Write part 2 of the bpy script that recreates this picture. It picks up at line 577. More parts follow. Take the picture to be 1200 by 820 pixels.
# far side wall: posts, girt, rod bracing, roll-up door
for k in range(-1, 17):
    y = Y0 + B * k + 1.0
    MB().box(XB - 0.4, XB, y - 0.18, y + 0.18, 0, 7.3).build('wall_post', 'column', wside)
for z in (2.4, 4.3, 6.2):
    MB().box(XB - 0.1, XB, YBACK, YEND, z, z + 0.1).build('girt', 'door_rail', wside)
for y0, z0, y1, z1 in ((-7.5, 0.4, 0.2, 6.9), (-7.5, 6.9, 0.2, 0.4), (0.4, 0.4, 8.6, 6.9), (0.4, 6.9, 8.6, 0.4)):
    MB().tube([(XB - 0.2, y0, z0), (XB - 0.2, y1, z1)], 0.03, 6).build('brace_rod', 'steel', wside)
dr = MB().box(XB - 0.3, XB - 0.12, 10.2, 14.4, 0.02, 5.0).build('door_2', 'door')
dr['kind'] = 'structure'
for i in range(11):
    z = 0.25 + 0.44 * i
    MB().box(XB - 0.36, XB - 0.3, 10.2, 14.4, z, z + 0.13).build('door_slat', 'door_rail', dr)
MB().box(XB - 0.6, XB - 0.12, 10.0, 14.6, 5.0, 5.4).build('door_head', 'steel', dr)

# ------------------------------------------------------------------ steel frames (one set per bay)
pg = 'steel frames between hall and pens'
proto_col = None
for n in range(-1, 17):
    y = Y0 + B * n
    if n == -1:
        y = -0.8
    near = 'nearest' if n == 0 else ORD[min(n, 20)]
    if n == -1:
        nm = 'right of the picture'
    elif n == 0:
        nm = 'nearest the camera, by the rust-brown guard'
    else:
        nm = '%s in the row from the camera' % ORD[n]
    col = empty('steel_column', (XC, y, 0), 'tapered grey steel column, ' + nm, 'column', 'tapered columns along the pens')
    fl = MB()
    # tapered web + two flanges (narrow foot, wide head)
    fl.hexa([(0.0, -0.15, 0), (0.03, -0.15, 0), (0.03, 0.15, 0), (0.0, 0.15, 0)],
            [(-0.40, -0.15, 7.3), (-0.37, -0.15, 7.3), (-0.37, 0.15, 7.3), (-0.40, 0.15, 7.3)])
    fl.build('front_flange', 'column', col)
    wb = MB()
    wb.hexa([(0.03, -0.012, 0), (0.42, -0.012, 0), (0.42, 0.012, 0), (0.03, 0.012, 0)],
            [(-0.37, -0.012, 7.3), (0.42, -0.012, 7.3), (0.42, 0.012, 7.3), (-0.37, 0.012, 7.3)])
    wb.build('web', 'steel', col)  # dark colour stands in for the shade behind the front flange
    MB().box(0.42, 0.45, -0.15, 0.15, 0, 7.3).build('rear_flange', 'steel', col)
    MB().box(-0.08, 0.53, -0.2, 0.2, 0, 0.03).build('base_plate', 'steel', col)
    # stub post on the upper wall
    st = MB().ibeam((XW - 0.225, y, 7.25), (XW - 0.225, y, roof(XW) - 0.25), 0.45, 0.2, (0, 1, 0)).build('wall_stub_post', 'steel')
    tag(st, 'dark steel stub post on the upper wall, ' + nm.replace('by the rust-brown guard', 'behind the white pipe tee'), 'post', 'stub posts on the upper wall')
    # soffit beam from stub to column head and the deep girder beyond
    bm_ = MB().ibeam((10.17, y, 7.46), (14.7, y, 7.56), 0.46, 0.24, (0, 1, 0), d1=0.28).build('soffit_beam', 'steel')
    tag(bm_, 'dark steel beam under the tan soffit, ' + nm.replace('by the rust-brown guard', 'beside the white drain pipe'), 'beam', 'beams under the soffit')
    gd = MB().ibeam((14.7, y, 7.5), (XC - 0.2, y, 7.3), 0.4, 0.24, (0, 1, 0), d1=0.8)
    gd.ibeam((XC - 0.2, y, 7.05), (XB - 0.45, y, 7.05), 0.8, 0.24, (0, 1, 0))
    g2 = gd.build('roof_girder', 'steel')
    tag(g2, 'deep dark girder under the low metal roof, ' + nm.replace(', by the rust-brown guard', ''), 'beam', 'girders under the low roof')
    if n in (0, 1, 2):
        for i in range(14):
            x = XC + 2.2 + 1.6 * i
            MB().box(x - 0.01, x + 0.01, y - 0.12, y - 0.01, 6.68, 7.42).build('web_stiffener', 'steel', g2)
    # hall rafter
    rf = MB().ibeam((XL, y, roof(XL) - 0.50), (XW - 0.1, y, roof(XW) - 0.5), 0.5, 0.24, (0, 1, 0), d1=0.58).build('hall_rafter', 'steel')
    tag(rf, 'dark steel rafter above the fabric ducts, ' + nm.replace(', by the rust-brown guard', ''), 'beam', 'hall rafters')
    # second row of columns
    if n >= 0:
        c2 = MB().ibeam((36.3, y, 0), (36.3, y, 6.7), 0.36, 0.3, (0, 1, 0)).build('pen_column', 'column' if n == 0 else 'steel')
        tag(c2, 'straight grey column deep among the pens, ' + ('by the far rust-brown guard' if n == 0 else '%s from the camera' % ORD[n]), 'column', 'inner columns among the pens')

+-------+

DO THIS
Quote, without any change, each line from the one that contains "7.3).build('rear_flange', 'steel', col)" through the end of the material.

WRITTEN ANSWER
    MB().box(0.42, 0.45, -0.15, 0.15, 0, 7.3).build('rear_flange', 'steel', col)
    MB().box(-0.08, 0.53, -0.2, 0.2, 0, 0.03).build('base_plate', 'steel', col)
    # stub post on the upper wall
    st = MB().ibeam((XW - 0.225, y, 7.25), (XW - 0.225, y, roof(XW) - 0.25), 0.45, 0.2, (0, 1, 0)).build('wall_stub_post', 'steel')
    tag(st, 'dark steel stub post on the upper wall, ' + nm.replace('by the rust-brown guard', 'behind the white pipe tee'), 'post', 'stub posts on the upper wall')
    # soffit beam from stub to column head and the deep girder beyond
    bm_ = MB().ibeam((10.17, y, 7.46), (14.7, y, 7.56), 0.46, 0.24, (0, 1, 0), d1=0.28).build('soffit_beam', 'steel')
    tag(bm_, 'dark steel beam under the tan soffit, ' + nm.replace('by the rust-brown guard', 'beside the white drain pipe'), 'beam', 'beams under the soffit')
    gd = MB().ibeam((14.7, y, 7.5), (XC - 0.2, y, 7.3), 0.4, 0.24, (0, 1, 0), d1=0.8)
    gd.ibeam((XC - 0.2, y, 7.05), (XB - 0.45, y, 7.05), 0.8, 0.24, (0, 1, 0))
    g2 = gd.build('roof_girder', 'steel')
    tag(g2, 'deep dark girder under the low metal roof, ' + nm.replace(', by the rust-brown guard', ''), 'beam', 'girders under the low roof')
    if n in (0, 1, 2):
        for i in range(14):
            x = XC + 2.2 + 1.6 * i
            MB().box(x - 0.01, x + 0.01, y - 0.12, y - 0.01, 6.68, 7.42).build('web_stiffener', 'steel', g2)
    # hall rafter
    rf = MB().ibeam((XL, y, roof(XL) - 0.50), (XW - 0.1, y, roof(XW) - 0.5), 0.5, 0.24, (0, 1, 0), d1=0.58).build('hall_rafter', 'steel')
    tag(rf, 'dark steel rafter above the fabric ducts, ' + nm.replace(', by the rust-brown guard', ''), 'beam', 'hall rafters')
    # second row of columns
    if n >= 0:
        c2 = MB().ibeam((36.3, y, 0), (36.3, y, 6.7), 0.36, 0.3, (0, 1, 0)).build('pen_column', 'column' if n == 0 else 'steel')
        tag(c2, 'straight grey column deep among the pens, ' + ('by the far rust-brown guard' if n == 0 else '%s from the camera' % ORD[n]), 'column', 'inner columns among the pens')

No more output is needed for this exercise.